Black Holes in Ultraviolet-Complete Horava Gravity

TL;DR

This paper investigates black hole solutions within (2+1)-dimensional projectable Horava gravity, revealing a family of geometries that resemble black holes but with unresolved singularities, contributing to understanding quantum gravity models.

Contribution

It identifies and characterizes a family of circularly symmetric vacuum solutions in (2+1)-dimensional Horava gravity, including black hole-like geometries with horizons.

Findings

Found a two-parameter family of black hole solutions.

Singularities are not resolved by higher derivative terms.
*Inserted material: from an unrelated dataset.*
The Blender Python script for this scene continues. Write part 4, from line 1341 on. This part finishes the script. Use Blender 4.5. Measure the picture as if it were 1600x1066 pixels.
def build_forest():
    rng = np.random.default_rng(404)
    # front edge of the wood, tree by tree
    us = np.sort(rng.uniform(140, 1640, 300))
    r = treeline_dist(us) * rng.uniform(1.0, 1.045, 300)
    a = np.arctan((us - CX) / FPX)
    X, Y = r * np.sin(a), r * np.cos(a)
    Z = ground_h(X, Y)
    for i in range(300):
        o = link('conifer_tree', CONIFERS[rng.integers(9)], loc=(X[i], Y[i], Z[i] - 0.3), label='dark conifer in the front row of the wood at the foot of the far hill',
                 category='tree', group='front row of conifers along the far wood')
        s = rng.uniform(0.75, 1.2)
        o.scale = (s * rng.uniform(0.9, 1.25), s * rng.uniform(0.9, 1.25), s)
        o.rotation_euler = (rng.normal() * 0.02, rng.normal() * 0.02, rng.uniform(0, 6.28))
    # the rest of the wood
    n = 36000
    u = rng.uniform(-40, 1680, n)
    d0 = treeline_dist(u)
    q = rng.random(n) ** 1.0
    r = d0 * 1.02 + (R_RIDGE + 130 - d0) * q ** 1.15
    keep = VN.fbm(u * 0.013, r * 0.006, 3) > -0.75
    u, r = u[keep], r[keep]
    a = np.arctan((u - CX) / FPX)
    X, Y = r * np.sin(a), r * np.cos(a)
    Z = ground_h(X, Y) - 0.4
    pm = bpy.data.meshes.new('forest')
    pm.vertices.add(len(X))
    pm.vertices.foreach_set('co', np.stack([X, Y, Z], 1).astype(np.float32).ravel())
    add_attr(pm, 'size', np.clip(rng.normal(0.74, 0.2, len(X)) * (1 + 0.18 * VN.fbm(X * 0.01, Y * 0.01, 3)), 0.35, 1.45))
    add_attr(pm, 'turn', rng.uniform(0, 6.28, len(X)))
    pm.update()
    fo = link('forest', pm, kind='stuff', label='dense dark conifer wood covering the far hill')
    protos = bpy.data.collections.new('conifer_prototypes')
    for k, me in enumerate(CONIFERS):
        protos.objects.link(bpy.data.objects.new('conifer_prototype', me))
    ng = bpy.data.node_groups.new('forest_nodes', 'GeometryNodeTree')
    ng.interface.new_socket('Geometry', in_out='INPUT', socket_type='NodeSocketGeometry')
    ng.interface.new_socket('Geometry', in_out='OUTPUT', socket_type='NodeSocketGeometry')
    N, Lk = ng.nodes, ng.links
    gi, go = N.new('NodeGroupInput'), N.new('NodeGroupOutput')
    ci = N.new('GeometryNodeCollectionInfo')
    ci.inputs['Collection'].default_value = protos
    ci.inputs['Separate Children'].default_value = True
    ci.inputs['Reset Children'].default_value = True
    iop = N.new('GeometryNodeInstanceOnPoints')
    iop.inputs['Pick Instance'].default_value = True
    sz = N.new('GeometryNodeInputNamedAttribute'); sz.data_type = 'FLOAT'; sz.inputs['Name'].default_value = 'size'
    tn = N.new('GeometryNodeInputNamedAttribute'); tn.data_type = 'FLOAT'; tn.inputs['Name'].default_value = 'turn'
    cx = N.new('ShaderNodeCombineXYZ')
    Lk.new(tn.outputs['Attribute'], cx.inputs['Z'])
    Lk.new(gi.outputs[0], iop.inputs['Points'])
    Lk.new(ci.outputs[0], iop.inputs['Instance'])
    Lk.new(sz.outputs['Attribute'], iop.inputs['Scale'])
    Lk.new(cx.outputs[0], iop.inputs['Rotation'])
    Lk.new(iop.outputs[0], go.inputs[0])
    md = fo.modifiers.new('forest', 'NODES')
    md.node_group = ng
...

The only regular solution is pure de Sitter space.

Abstract

Horava gravity is a proposal for completing general relativity in the ultraviolet by interactions that violate Lorentz invariance at very high energies. We focus on (2+1)-dimensional projectable Horava gravity, a theory which is renormalizable and perturbatively ultraviolet-complete, enjoying an asymptotically free ultraviolet fixed point. Adding a small cosmological constant to regulate the long distance behavior of the metric, we search for all circularly symmetric stationary vacuum solutions with vanishing angular momentum and approaching the de Sitter metric with a possible angle deficit at infinity. We find a two-parameter family of such geometries. Apart from the cosmological de Sitter horizon, these solutions generally contain another Killing horizon and should therefore be interpreted as black holes from the viewpoint of the low-energy theory. Contrary to naive expectations, their central singularity is not resolved by the higher derivative terms present in the action. It is unknown at present if these solutions form as a result of gravitational collapse. The only solution regular everywhere is just the de Sitter metric devoid of any black hole horizon.